Conduent posts Q4 revenue of $770M, trims losses as turnaround priorities take hold

Conduent posts Q4 revenue of $770M, trims losses as turnaround priorities take hold

Conduent closed its fiscal 2025 with a steadier top line and signs of margin progress, announcing on Thursday, Feb. 12, 2026 (ET) that fourth-quarter revenue reached $770 million alongside a pre-tax loss of $28 million. For the full year, revenue totaled $3.04 billion with a pre-tax loss of $160 million as management emphasized execution, cost discipline, and a sharpened go-to-market approach heading into 2026.

Q4 by the numbers

The fourth quarter delivered $770 million in revenue and a pre-tax loss of $28 million, with adjusted EBITDA margin at 6.5%. New business signings measured by annual contract value came in at $152 million for the quarter. Conduent ended 2025 with $243 million in cash and $223 million of unused capacity under a recently renewed credit facility, providing additional liquidity as the company advances its operating agenda.

Sequentially, quarterly revenue edged higher from the prior period’s $767 million. While the company did not disclose Q4 net income or EPS in the latest update, the improving adjusted EBITDA margin suggests incremental operational gains in the closing months of the year.

Full-year 2025: revenue base steady, losses persist

For fiscal 2025, Conduent posted $3.04 billion in revenue and a pre-tax loss of $160 million. Management highlighted that the year-over-year comparison in pre-tax income was affected by divestiture-driven gains recognized in the prior year. Adjusted EBITDA for 2025 totaled $164 million, translating to a 5.4% margin and reflecting progress toward the company’s margin ambitions.

Despite advancements in efficiency, the business remains loss-making on a pre-tax basis for the full year, keeping the spotlight on sustained margin expansion and cost structure reduction to restore consistent profitability.

Government and Transportation show traction; Commercial refocuses

Conduent pointed to improving revenue trends in its Government and Transportation segments, citing a larger sales pipeline and additional cost efficiencies as contributors to late-year momentum. In Commercial, leadership is concentrating on strengthening the go-to-market engine, enhancing the sales organization, and expanding penetration within the existing client base to reignite growth.

Chief Executive Officer Harsha V. Agadi framed the path forward around disciplined execution and client-centricity, noting that durable turnarounds rely on focus and consistency. The company also emphasized opportunities to deepen adoption of AI- and generative AI-enabled solutions across its portfolio.

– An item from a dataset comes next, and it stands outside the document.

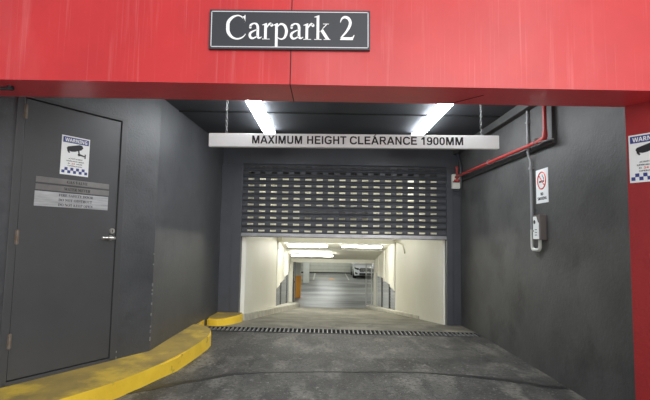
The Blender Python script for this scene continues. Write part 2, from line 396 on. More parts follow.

Margin work and cost actions

Adjusted EBITDA margin improved to 6.5% in the fourth quarter from the full-year level of 5.4%, indicating that cost actions and operational changes are beginning to filter through. Management’s priorities include accelerating decision-making, enforcing financial discipline, and simplifying the organization to empower business leaders with clear P&L ownership. Additional levers include portfolio optimization through a fix, sell, or grow framework and converting a larger portion of the pipeline into booked revenue.

While the magnitude of future savings and the timing of any portfolio moves were not detailed, the company characterized its 2025 margin trajectory as aligned with internal expectations and a foundation for further improvement.

What to watch next

Investors will look for evidence that higher-margin work, tighter cost control, and portfolio actions can push adjusted margins higher and narrow statutory losses in 2026. Sequential revenue stability late in 2025, combined with solid quarterly signings and adequate liquidity, offers a base to build on. At the same time, the lingering loss profile underscores the need for consistent execution and pipeline conversion, particularly in Commercial.

Key markers in coming updates will include the pace of ACV growth and conversion to revenue, the trajectory of adjusted EBITDA margins versus the 2025 baseline, and any developments from portfolio optimization designed to streamline operations and reduce debt. With Government and Transportation showing early traction and Commercial in refocus mode, the next few quarters will be critical in demonstrating that the margin work can translate into durable profitability.